BPM to Milliseconds
| Note value | Whole (ms) | Dotted (ms) | Triplet (ms) | LFO (Hz) |
|---|
How to use
- Set your BPM using the number field, the slider, or by tapping along to a song with the Tap button.
- Pick the right time signature if your project isn't 4/4.
- Each cell in the table is the delay (or LFO frequency) you'd punch into a DAW plugin to sync that note value to your tempo. Click any cell to copy its value.
- Hit Test delay to hear what that timing actually sounds like — useful when picking between dotted, straight, and triplet feels.
How BPM-to-ms calculation works
The math is simple. A quarter note at any BPM lasts 60,000 ÷ BPM milliseconds — at 120 BPM, that's 500 ms. Every other note value is just a fraction of that: an 8th note is half a quarter (250 ms), a 16th is half an 8th (125 ms), and so on. Dotted values are 1.5× the straight value (a dotted 8th = 375 ms at 120 BPM); triplet values are 2/3 of the straight value (8th triplet = 167 ms).
The LFO frequency in Hz column is the inverse — how many full cycles per second you'd need an LFO to run to sync to that note value. A whole note at 120 BPM lasts 2000 ms, which is 0.5 Hz. This is what to enter into a tempo-synced LFO that takes Hz instead of beats.
For tempo-synced delay plugins, just match the value in the table to the corresponding "ms" parameter in your plugin. Some plugins also offer a tempo-sync mode that does this for you — but knowing the exact ms is essential for fixed-time delays, vintage hardware emulations, or any plugin that doesn't sync.
FAQs
What's the difference between dotted and triplet delays?
A dotted 8th delay (1.5× an 8th note) creates the rhythmic pull that's classic in U2-style guitar lines and reggae. A triplet 8th delay (2/3 of an 8th) creates a different swung feel — common in jazz, blues, and shuffle-based grooves. Try both with the same source and you'll hear immediately why producers reach for them.
Why do producers sync delays to BPM?
Because a delay that doesn't lock to the tempo creates rhythmic confusion — the echoes fight against the drums. A tempo-synced delay turns the echo into another rhythmic layer that supports the groove, so it feels like part of the song rather than an afterthought.
Should reverb pre-delay be tempo-synced?
Often yes, especially on lead vocals and important drum hits. Setting reverb pre-delay to a 16th or 32nd note keeps the wet signal from smearing the dry signal, while still making the reverb feel rhythmically connected. For longer pre-delay (drum-room style), syncing to a dotted 8th can make the room feel surprisingly musical.

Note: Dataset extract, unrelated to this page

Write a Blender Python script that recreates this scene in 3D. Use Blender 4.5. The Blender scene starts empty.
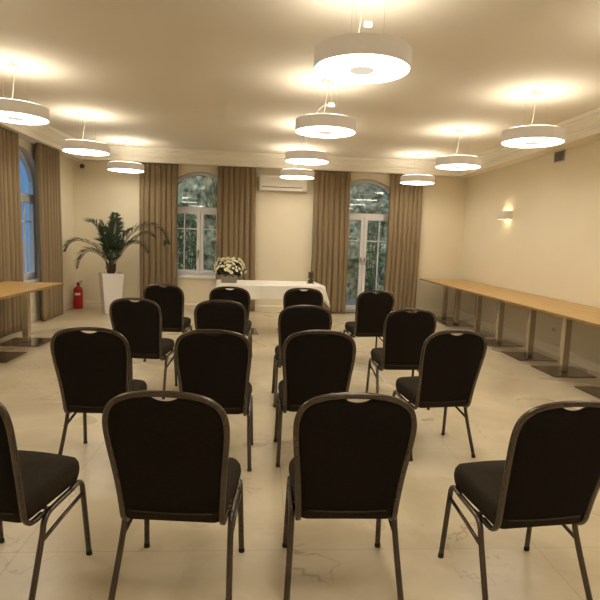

How do I use this with my DAW's tempo?
Match the BPM here to your project's BPM, then copy the cell that matches the note value you want. Paste it into the delay or LFO parameter on your plugin. If your plugin already has tempo-sync mode, use that — otherwise the ms value here will give you the exact same result.
What's an LFO Hz value?
Some LFOs (low-frequency oscillators — the things that wobble filters, panning, and pitch in synths) are set in Hz instead of beats. The Hz column gives you the exact frequency to type in to make the LFO complete one full cycle per note value at your tempo. 1 Hz = one cycle per second.